If there isn't enough space, Pollard Street can be removed. But remember that we're only talking about a 6-7,000 seat stadium, which would be significantly smaller than the Joe.

Anonymous said...

why not use the site for constellation....nothing has happened there for the last year. Of course it would probably make more money to build an aquarium than a baseball stadium

Anonymous said...

Buying the land and paying for the relocation of the manufacturing operation? $20million minimum.

Anonymous said...

I agree. I agree. I agree. I am so thankful that I live in a town with a professional baseball team. I try to go to the Joe as much as possible, but they definitely need a new park. That location looks ideal.

For Plan B, how about across 565 from the Rocket Center, where the Chrysler plant is? Imagine having some real rockets in the view from the park.
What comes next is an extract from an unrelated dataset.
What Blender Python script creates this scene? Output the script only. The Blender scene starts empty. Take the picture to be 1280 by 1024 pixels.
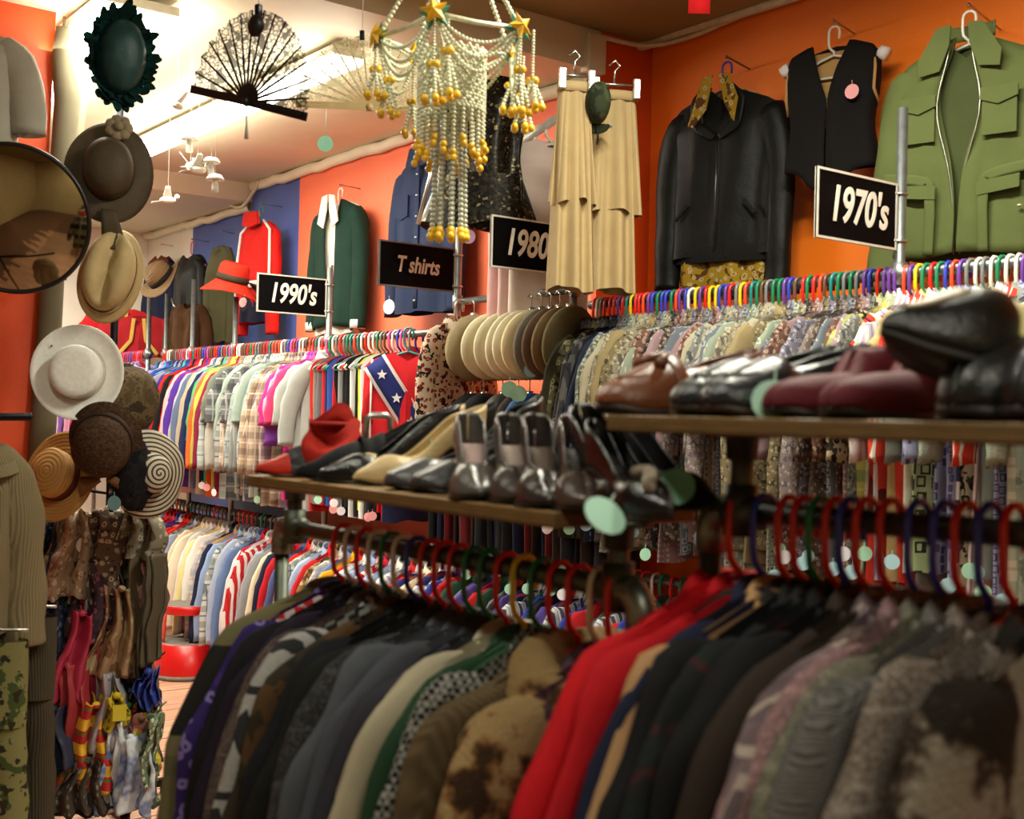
import bpy, bmesh, math, random
from math import sin, cos, pi, radians, sqrt, exp
from mathutils import Vector, Matrix, noise, Quaternion

SC = bpy.context.scene
COL = SC.collection
PI = pi
# ------------------------------------------------------------------ camera
EYE = Vector((0, 0, 1.6))
F = 1500.0
YAW = math.atan(1145 / F)
PITCH = 0.006
ROLL = 0.023
_f0 = Vector((sin(YAW), cos(YAW), 0))
_r0 = Vector((cos(YAW), -sin(YAW), 0))
_u0 = Vector((0, 0, 1))
FW = _f0 * cos(PITCH) + _u0 * sin(PITCH)
_u1 = _u0 * cos(PITCH) - _f0 * sin(PITCH)
RT = _r0 * cos(ROLL) + _u1 * sin(ROLL)
UP = _u1 * cos(ROLL) - _r0 * sin(ROLL)
cam = bpy.data.cameras.new('camera')
cam.sensor_width = 36
cam.lens = F / 1280 * 36
cam.clip_start = 0.05
cam.dof.use_dof = True
cam.dof.focus_distance = 6.0
cam.dof.aperture_fstop = 5.0
camo = bpy.data.objects.new('camera', cam)
COL.objects.link(camo)
m3 = Matrix((RT, UP, -FW)).transposed()
camo.matrix_world = Matrix.Translation(EYE) @ m3.to_4x4()
SC.camera = camo

def ray(px, py):
    return FW + RT * ((px - 640) / F) - UP * ((py - 512) / F)
def at(px, py, Z):
    return EYE + ray(px, py) * Z
def atX(px, py, X):
    d = ray(px, py); return EYE + d * (X / d.x)
def atY(px, py, Y):
    d = ray(px, py); return EYE + d * (Y / d.y)
def atz(px, py, z):
    d = ray(px, py); return EYE + d * ((z - EYE.z) / d.z)
def camdir(x, y, z):
    return (RT * x + UP * y - FW * z).normalized()

# ------------------------------------------------------------------ view, world, lights
SC.view_settings.view_transform = 'Standard'
SC.view_settings.look = 'None'
SC.view_settings.gamma = 1
SC.view_settings.use_curve_mapping = False
SC.view_settings.exposure = 0.0
SC.cycles.use_denoising = True
SC.cycles.max_bounces = 6
SC.cycles.diffuse_bounces = 4
w = bpy.data.worlds.new('world'); SC.world = w
w.use_nodes = True
w.node_tree.nodes['Background'].inputs[0].default_value = (1, .9, .75, 1)
w.node_tree.nodes['Background'].inputs[1].default_value = 0.05

def area(name, loc, sx, sy, power, color=(1, .93, .78), rot=(0, 0, 0), parent=None):
    l = bpy.data.lights.new(name, 'AREA'); l.shape = 'RECTANGLE'; l.size = sx; l.size_y = sy
    l.energy = power; l.color = color
    o = bpy.data.objects.new(name, l); COL.objects.link(o); o.location = loc; o.rotation_euler = rot
    if parent: o.parent = parent
    return o
L_FAR = 46; L_NEAR = 88; L_MID = 27; L_UP = 40

# ------------------------------------------------------------------ scene helpers
LABELS = {}
def setp(o, label, cat, group=None, kind=None):
    if label: o['label'] = label; LABELS.setdefault(label, []).append((o.name, group))
    if cat: o['category'] = cat
    if group: o['group'] = group
    if kind: o['kind'] = kind
    return o
def thing(name, label, cat, loc=(0, 0, 0), rot=(0, 0, 0), group=None):
    o = bpy.data.objects.new(name, None); COL.objects.link(o)
    o.empty_display_size = .05
    o.location = loc
    if isinstance(rot, Quaternion):
        o.rotation_mode = 'QUATERNION'; o.rotation_quaternion = rot
    else:
        o.rotation_euler = rot
    return setp(o, label, cat, group)
def inst(name, me, mat, parent=None):
    o = bpy.data.objects.new(name, me); COL.objects.link(o)
    if parent: o.parent = parent
    if mat:
        if not me.materials: me.materials.append(None)
        s = o.material_slots[0]; s.link = 'OBJECT'; s.material = mat
    return o
class MB:
    def __init__(s): s.v = []; s.f = []
    def add(s, vs, fs):
        b = len(s.v); s.v.extend([tuple(p) for p in vs]); s.f.extend([tuple(b + i for i in f) for f in fs]); return s
    def box(s, x0, y0, z0, x1, y1, z1):
        return s.add([(x0,y0,z0),(x1,y0,z0),(x1,y1,z0),(x0,y1,z0),(x0,y0,z1),(x1,y0,z1),(x1,y1,z1),(x0,y1,z1)],
              [(3,2,1,0),(4,5,6,7),(0,1,5,4),(1,2,6,5),(2,3,7,6),(3,0,4,7)])
    def grid(s, fn, nu, nv, closeu=False):
        vs = [fn(i / (nu if closeu else nu), j / nv) for j in range(nv + 1) for i in range(nu if closeu else nu + 1)]
        n = nu if closeu else nu + 1
        fs = []
        for j in range(nv):
            for i in range(nu):
                a = j * n + i; b = j * n + (i + 1) % n if closeu else a + 1
                fs.append((a, b, b + n, a + n))
        return s.add(vs, fs)
    def tube(s, pts, r, n=8, closed=False, caps=True, flat=1.0):
        P = [Vector(p) for p in pts]; m = len(P)
        rs = r if hasattr(r, '__len__') else [r] * m
        up = None; vs = []
        for i in range(m):
            if closed: t = (P[(i + 1) % m] - P[i - 1])
            else: t = P[min(i + 1, m - 1)] - P[max(i - 1, 0)]
            if t.length < 1e-9: t = Vector((0, 0, 1))
            t.normalize()
            if up is None:
                up = Vector((0, 1, 0)) if abs(t.y) < .9 else Vector((1, 0, 0))
            a = up - t * up.dot(t)
            if a.length < 1e-6: a = t.orthogonal()
            a.normalize(); b = t.cross(a); up = a
            for k in range(n):
                an = 2 * PI * k / n
                vs.append(P[i] + a * (cos(an) * rs[i]) + b * (sin(an) * rs[i] * flat))
        fs = []
        for i in range(m if closed else m - 1):
            for k in range(n):
                p = i * n; q = ((i + 1) % m) * n; k2 = (k + 1) % n
                fs.append((p + k, p + k2, q + k2, q + k))
        if caps and not closed:
            fs.append(tuple(range(n))[::-1]); fs.append(tuple((m - 1) * n + k for k in range(n)))
        return s.add(vs, fs)
    def lathe(s, prof, n=24, ox=1.0, oy=1.0, c=(0, 0, 0)):
        vs = []
        for r, z in prof:
            for k in range(n):
                a = 2 * PI * k / n; vs.append((c[0] + r * cos(a) * ox, c[1] + r * sin(a) * oy, c[2] + z))
        fs = []
        for i in range(len(prof) - 1):
            for k in range(n):
                k2 = (k + 1) % n
                fs.append((i * n + k, i * n + k2, (i + 1) * n + k2, (i + 1) * n + k))
        if prof[0][0] > 1e-4: pass
        return s.add(vs, fs)
    def cyl(s, c, r, z0, z1, n=16, r1=None):
        r1 = r if r1 is None else r1
        s.lathe([(1e-5, z0), (r, z0), (r1, z1), (1e-5, z1)], n, c=c); return s
    def ball(s, c, r, n=8, m=6, sz=1.0):
        prof = [(max(1e-5, r * sin(PI * j / m)), -r * sz * cos(PI * j / m)) for j in range(m + 1)]
        return s.lathe(prof, n, c=c)
    def xf(s, M, i0=0):
        for i in range(i0, len(s.v)): s.v[i] = tuple(M @ Vector(s.v[i]))
        return s
    def mesh(s, name, smooth=True):
        me = bpy.data.meshes.new(name); me.from_pydata(s.v, [], s.f)
        if smooth: me.polygons.foreach_set('use_smooth', [True] * len(me.polygons))
        me.update(); return me
    def build(s, name, mat, parent=None, smooth=True, solid=0, sub=0, bevel=0):
        me = s.mesh(name, smooth)
        if mat: me.materials.append(mat)
        o = bpy.data.objects.new(name, me); COL.objects.link(o)
        if parent: o.parent = parent
        if solid:
            md = o.modifiers.new('solid', 'SOLIDIFY'); md.thickness = abs(solid); md.offset = 0
        if bevel:
            md = o.modifiers.new('bevel', 'BEVEL'); md.width = bevel; md.segments = 2; md.limit_method = 'ANGLE'
        if sub:
            md = o.modifiers.new('sub', 'SUBSURF'); md.levels = sub; md.render_levels = sub
        return o
def lerp(a, b, t): return a + (b - a) * t
def sst(a, b, x):
    t = min(1, max(0, (x - a) / (b - a))); return t * t * (3 - 2 * t)
def bez(p0, p1, p2, p3, t):
    u = 1 - t
    return p0 * (u*u*u) + p1 * (3*u*u*t) + p2 * (3*u*t*t) + p3 * (t*t*t)

# ------------------------------------------------------------------ materials
def lin(h):
    if not isinstance(h, str): return tuple(h)[:3]
    h = h.lstrip('#'); c = [int(h[i:i + 2], 16) / 255 for i in (0, 2, 4)]
    return tuple(x / 12.92 if x <= .04045 else ((x + .055) / 1.055) ** 2.4 for x in c)
def c4(h, k=1.0):
    a = lin(h); return (min(1, a[0] * k), min(1, a[1] * k), min(1, a[2] * k), 1)
MC = {}
class NT:
    def __init__(s, name):
        s.m = bpy.data.materials.new(name); s.m.use_nodes = True; s.t = s.m.node_tree
        s.b = s.t.nodes['Principled BSDF']
    def n(s, t, **k):
        x = s.t.nodes.new(t)
        for a, v in k.items(): setattr(x, a, v)
        return x
    def l(s, a, b): s.t.links.new(a, b)
    def coord(s, scale=(1, 1, 1), rot=(0, 0, 0), which='Object'):
        tc = s.n('ShaderNodeTexCoord'); mp = s.n('ShaderNodeMapping')
        mp.inputs['Scale'].default_value = scale if hasattr(scale, '__len__') else (scale,) * 3
        mp.inputs['Rotation'].default_value = rot
        s.l(tc.outputs[which], mp.inputs[0]); return mp.outputs[0]
    def noise(s, co, scale, detail=3, rough=.5):
        x = s.n('ShaderNodeTexNoise'); x.inputs['Scale'].default_value = scale; x.inputs['Detail'].default_value = detail
        x.inputs['Roughness'].default_value = rough
        s.l(co, x.inputs['Vector']); return x.outputs['Fac']
    def math(s, op, a, b=None, c=None):
        x = s.n('ShaderNodeMath', operation=op)
        for i, v in enumerate((a, b, c)):
            if v is None: continue
            if isinstance(v, (int, float)): x.inputs[i].default_value = v
            else: s.l(v, x.inputs[i])
        return x.outputs[0]
    def ramp(s, fac, stops, const=False):
        x = s.n('ShaderNodeValToRGB'); e = x.color_ramp.elements
        x.color_ramp.interpolation = 'CONSTANT' if const else 'LINEAR'
        while len(e) < len(stops): e.new(.5)
        for i, (p, c) in enumerate(stops): e[i].position = p; e[i].color = c if len(c) == 4 else (*c, 1)
        s.l(fac, x.inputs[0]); return x.outputs[0]
    def mix(s, fac, a, b, mode='MIX'):
        x = s.n('ShaderNodeMix', data_type='RGBA', blend_type=mode)
        if isinstance(fac, (int, float)): x.inputs[0].default_value = fac
        else: s.l(fac, x.inputs[0])
        for i, v in ((6, a), (7, b)):
            if isinstance(v, tuple): x.inputs[i].default_value = v
            else: s.l(v, x.inputs[i])
        return x.outputs[2]
    def bump(s, h, strength=.3, dist=.01):
        x = s.n('ShaderNodeBump'); x.inputs['Strength'].default_value = strength; x.inputs['Distance'].default_value = dist
        s.l(h, x.inputs['Height']); s.l(x.outputs[0], s.b.inputs['Normal'])
    def col(s, c):
        if isinstance(c, tuple): s.b.inputs['Base Color'].default_value = c
        else: s.l(c, s.b.inputs['Base Color'])
    def sep(s, co):
        x = s.n('ShaderNodeSeparateXYZ'); s.l(co, x.inputs[0]); return x.outputs
    def set(s, **k):
        for a, v in k.items(): s.b.inputs[a.replace('_', ' ')].default_value = v
        return s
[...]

Current ticket prices aren't great. They went up this year from $5 to $8 for general admission. And parking is $4. For a solo baseball fan, that's $12 before you get in the door. More expensive than a movie.

Anonymous said...

Even though downtown would be the best spot if its not feasible why not put it near Bridgestreet. It could be built at the corner of Eagle drive and Voyager Way and connected with more restaurants(sports bar) and shops to Bridgestreet.

James said...

Why should the new baseball park be put in a suburban office park? Borrring. Huntsville shouldn't give up on its real, urban downtown. And it's sad that there are people out there that think we should.

Anonymous said...

Wouldn't Coca Cola have something to say about that idea?